Clocks 1888: The Greener

4
Reviewer's Rating

The clock runs the East End…n’ I run the clock.

Well-known for combining stunning stage design, animation and the digital arts in theatre production, the Brolly team has put its diverse talents together to create an epic new opera at the extraordinarily atmospheric Hackney Empire. The show is indeed visually stunning, re-creating the complex world and mechanism of the clock through intricate animated drawings, film projections and ingenuous stage design. With the addition of mesmerizing music, originally composed by Martin Ward and beautifully performed, the show feels heartfelt and passionate, touching our senses and emotions.

The opera is set in 1888 and tells the story of the Greener, an uneducated, but fantastically clever young migrant teenage girl who has been running the towering clock of the East End since a child. Not only the beating heart of the then industrial and working-class neighbourhood, it is also its exploitative tool, as it is being run increasingly faster so that the local workers, supervised by Dickensian-type opportunist Coster, work harder.
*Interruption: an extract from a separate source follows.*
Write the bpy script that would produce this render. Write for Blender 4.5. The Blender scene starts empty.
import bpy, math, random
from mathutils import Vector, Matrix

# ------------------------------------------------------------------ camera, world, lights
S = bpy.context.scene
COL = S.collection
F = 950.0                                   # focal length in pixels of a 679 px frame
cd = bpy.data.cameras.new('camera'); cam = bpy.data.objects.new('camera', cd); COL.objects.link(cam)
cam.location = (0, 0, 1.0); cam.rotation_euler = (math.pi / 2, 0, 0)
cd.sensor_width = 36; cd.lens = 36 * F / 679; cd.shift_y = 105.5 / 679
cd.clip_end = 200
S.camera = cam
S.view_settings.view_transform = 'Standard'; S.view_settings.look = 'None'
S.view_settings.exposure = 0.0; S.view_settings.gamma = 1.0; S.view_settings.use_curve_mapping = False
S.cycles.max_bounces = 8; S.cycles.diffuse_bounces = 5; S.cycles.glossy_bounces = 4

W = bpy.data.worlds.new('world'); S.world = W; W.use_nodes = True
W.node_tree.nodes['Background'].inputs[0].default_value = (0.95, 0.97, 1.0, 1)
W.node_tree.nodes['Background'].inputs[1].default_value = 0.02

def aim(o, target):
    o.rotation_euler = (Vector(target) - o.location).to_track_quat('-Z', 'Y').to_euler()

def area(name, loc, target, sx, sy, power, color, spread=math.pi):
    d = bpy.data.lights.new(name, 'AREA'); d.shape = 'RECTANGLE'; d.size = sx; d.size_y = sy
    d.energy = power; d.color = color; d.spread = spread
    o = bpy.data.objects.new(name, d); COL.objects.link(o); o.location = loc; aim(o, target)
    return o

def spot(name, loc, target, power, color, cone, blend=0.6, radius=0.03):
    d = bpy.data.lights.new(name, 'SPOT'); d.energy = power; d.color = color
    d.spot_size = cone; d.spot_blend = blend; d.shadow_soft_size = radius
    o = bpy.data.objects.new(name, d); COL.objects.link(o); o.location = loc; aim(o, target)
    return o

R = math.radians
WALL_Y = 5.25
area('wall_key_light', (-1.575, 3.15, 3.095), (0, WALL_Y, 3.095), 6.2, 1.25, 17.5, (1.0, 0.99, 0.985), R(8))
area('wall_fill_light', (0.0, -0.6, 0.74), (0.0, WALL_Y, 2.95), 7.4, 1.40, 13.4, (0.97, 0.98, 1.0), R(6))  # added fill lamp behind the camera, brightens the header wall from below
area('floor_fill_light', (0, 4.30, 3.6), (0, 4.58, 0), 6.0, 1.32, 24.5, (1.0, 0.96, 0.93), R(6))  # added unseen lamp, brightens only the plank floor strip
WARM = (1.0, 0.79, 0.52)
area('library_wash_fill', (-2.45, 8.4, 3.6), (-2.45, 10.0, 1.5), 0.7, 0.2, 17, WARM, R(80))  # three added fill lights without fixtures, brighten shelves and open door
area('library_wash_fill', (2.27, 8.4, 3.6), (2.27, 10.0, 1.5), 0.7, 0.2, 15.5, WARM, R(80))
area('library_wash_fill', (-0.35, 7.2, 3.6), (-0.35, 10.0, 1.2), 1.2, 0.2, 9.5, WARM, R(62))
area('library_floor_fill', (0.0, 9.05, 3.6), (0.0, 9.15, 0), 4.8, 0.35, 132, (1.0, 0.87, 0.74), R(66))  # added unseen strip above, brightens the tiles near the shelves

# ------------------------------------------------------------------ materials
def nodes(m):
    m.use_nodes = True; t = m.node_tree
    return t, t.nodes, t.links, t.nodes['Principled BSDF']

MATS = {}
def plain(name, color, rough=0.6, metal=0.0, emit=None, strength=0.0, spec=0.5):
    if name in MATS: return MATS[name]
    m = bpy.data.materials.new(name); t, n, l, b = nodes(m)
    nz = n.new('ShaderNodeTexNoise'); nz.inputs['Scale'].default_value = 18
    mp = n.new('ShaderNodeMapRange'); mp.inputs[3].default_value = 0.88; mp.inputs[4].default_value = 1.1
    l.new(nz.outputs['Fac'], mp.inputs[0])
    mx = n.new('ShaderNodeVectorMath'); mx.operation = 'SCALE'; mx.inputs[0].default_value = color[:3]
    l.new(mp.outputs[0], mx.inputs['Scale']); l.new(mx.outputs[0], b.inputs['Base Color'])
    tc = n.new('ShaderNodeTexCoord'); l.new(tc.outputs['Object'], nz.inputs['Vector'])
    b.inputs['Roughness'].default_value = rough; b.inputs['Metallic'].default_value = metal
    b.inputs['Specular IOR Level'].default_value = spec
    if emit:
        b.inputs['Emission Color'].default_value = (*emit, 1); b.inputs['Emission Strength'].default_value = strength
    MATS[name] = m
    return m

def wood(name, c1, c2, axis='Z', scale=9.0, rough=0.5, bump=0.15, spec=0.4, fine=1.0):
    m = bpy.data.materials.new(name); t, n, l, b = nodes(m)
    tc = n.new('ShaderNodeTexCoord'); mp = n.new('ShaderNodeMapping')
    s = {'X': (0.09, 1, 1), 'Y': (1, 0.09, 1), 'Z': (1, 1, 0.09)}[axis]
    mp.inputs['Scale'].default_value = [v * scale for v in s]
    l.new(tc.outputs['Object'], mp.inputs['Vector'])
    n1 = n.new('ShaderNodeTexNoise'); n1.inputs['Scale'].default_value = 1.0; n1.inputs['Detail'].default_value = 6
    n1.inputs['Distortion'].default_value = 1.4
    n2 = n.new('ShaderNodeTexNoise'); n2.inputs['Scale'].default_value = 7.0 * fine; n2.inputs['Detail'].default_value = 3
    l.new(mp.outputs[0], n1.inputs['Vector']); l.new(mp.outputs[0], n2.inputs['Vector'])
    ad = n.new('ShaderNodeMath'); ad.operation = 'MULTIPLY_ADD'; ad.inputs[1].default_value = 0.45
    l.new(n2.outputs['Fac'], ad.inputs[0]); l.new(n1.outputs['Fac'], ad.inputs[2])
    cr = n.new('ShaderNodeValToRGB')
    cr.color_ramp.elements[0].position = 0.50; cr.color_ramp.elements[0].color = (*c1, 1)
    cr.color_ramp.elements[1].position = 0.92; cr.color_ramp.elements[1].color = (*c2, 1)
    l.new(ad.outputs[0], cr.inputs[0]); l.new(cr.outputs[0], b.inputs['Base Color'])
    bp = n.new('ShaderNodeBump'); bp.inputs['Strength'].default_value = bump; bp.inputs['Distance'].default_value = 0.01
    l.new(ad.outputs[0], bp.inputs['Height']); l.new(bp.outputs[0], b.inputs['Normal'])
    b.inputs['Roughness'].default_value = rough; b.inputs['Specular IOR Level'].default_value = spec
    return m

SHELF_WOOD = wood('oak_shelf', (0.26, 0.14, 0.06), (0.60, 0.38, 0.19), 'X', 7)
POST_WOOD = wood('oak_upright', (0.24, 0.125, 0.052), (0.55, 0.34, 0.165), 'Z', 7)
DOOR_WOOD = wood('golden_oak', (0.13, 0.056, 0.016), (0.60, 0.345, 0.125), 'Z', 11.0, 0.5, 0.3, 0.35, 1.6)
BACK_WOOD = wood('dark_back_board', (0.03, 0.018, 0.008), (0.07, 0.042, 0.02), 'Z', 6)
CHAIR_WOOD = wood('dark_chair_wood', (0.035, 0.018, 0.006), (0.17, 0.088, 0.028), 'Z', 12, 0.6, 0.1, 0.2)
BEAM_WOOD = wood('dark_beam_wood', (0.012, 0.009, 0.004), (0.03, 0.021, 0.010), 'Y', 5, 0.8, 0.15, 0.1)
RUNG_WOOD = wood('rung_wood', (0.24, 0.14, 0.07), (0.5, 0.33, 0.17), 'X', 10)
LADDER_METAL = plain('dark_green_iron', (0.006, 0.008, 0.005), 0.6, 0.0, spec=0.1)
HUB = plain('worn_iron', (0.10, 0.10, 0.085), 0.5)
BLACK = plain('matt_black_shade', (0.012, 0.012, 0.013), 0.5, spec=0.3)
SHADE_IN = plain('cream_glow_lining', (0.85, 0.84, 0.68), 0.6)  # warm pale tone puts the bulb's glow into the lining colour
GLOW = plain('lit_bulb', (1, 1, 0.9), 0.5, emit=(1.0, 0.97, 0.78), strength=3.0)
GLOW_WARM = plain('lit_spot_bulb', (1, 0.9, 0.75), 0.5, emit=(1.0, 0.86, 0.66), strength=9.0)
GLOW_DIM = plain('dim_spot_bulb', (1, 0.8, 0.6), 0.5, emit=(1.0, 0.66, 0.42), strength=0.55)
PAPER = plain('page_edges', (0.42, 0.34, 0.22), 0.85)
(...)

The well-defined characters in the opera give the audience an opportunity to get deeply involved in the development of the story, but also to learn about the historical and social context of the late-Victorian era. The character of Ma in particular, who looks after the Greener, is an elderly Asian woman who in her youth has fought for Indian Independence from British colonialism.

When the Greener is discovered by a gentleman explorer and researcher on the social and working conditions in the East End, she is taken away from her isolation, but also confronted to a world she does not know yet, a world of a different social class, cultural background, and gender politics. Her sharing of the mapping of the trajectory of the planets with the Author is one of the examples in the show where beauty and emotions lead the audience to new horizons and appreciate the power of love. However, when the Greener and the Author are forced to make a decision, what will they choose: the worlds they know, or each other?